TO BE DONE>
Copy out every line of the records where the string "pixels" occurs.

>> Start MATERIAL FOR THIS EXERCISE

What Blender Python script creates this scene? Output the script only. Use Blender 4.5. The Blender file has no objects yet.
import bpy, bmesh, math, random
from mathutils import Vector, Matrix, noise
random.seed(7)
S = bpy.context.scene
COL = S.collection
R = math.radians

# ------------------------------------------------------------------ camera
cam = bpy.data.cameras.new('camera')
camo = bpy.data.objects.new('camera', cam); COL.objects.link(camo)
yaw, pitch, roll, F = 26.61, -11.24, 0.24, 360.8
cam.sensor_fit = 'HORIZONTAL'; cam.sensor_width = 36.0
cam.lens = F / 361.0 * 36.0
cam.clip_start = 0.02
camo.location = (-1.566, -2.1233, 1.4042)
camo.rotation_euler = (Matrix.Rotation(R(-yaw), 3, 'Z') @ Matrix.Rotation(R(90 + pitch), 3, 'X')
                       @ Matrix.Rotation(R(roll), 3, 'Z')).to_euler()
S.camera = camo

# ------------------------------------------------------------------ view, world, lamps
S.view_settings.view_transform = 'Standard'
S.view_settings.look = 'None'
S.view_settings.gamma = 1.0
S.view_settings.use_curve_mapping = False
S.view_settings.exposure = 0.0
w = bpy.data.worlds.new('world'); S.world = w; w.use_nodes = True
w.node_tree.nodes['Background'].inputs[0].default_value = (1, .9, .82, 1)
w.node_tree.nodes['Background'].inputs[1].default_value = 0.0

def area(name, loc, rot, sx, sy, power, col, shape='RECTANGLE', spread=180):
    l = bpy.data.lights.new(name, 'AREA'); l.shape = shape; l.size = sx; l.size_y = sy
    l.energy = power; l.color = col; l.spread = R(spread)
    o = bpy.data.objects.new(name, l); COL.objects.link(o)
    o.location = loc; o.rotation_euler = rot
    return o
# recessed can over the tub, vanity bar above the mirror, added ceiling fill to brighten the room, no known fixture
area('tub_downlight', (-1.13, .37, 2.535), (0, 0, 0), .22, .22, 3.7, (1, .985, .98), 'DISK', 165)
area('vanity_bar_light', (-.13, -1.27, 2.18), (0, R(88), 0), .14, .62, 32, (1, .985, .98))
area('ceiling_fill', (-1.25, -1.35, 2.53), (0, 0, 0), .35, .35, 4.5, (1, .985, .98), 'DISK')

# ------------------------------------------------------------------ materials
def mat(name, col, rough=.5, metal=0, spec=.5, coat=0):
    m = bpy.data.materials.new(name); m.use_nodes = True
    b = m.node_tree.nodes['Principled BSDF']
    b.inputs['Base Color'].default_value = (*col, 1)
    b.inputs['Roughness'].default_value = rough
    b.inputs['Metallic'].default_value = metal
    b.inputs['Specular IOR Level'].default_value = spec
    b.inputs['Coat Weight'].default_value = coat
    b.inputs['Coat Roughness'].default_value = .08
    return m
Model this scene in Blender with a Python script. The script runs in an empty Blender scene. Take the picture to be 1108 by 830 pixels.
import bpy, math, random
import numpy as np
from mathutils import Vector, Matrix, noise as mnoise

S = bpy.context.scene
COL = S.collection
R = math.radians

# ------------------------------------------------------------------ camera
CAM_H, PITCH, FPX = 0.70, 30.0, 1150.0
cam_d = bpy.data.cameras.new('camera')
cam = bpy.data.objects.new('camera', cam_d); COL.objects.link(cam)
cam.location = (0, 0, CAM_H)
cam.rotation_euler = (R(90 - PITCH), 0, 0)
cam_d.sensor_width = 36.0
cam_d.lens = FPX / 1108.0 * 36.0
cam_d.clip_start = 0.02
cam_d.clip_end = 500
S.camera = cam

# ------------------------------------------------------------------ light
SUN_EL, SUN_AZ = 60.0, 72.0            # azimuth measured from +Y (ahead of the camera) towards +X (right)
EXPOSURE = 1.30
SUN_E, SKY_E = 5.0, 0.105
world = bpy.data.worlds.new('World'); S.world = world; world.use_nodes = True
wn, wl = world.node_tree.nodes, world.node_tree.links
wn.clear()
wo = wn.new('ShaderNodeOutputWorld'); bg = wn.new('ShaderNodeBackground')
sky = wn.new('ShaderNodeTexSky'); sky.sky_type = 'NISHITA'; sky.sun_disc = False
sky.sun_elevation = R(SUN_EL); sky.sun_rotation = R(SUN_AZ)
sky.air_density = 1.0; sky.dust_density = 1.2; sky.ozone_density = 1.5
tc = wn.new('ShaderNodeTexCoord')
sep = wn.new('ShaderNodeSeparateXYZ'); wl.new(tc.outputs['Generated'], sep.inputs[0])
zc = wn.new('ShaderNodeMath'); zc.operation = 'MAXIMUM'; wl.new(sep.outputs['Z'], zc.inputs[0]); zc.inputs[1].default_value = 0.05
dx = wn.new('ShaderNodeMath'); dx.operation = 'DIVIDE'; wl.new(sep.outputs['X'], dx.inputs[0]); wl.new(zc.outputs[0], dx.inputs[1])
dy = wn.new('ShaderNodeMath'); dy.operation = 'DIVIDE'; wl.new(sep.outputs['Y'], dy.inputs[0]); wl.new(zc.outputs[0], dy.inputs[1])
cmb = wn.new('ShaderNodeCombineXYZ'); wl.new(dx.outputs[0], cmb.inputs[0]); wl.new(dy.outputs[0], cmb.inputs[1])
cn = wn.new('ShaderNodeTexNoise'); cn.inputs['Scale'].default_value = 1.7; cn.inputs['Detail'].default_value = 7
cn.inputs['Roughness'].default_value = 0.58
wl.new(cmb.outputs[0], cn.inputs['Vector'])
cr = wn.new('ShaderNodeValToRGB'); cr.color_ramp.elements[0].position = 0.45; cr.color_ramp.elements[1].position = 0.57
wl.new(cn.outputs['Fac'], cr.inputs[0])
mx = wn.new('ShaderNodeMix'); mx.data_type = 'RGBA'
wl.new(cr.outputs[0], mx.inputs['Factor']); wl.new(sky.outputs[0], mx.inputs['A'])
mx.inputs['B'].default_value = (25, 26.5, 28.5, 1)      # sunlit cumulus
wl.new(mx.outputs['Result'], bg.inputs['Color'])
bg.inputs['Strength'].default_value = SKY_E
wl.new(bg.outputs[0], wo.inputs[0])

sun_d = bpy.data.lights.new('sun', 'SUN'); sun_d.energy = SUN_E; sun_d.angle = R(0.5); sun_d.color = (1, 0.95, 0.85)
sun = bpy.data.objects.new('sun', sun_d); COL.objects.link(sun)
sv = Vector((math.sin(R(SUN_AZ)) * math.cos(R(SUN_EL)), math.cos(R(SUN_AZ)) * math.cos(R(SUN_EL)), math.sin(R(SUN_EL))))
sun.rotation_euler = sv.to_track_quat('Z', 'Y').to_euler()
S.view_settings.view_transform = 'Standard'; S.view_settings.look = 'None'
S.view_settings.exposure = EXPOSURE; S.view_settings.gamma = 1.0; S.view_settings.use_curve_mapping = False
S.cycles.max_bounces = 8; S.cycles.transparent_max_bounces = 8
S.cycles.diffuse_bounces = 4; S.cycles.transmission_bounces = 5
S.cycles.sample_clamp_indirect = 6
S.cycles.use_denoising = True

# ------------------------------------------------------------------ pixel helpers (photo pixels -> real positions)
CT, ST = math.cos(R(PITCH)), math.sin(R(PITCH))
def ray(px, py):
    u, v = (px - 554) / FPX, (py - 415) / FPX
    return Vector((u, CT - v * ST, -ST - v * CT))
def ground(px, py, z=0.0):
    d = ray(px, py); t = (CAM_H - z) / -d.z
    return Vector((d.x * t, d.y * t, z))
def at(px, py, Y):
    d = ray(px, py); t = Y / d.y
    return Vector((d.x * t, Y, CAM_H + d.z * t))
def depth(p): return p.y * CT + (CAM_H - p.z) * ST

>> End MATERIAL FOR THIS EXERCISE

WORKED ANSWER>
Model this scene in Blender with a Python script. The script runs in an empty Blender scene. Take the picture to be 1108 by 830 pixels.
# ------------------------------------------------------------------ pixel helpers (photo pixels -> real positions)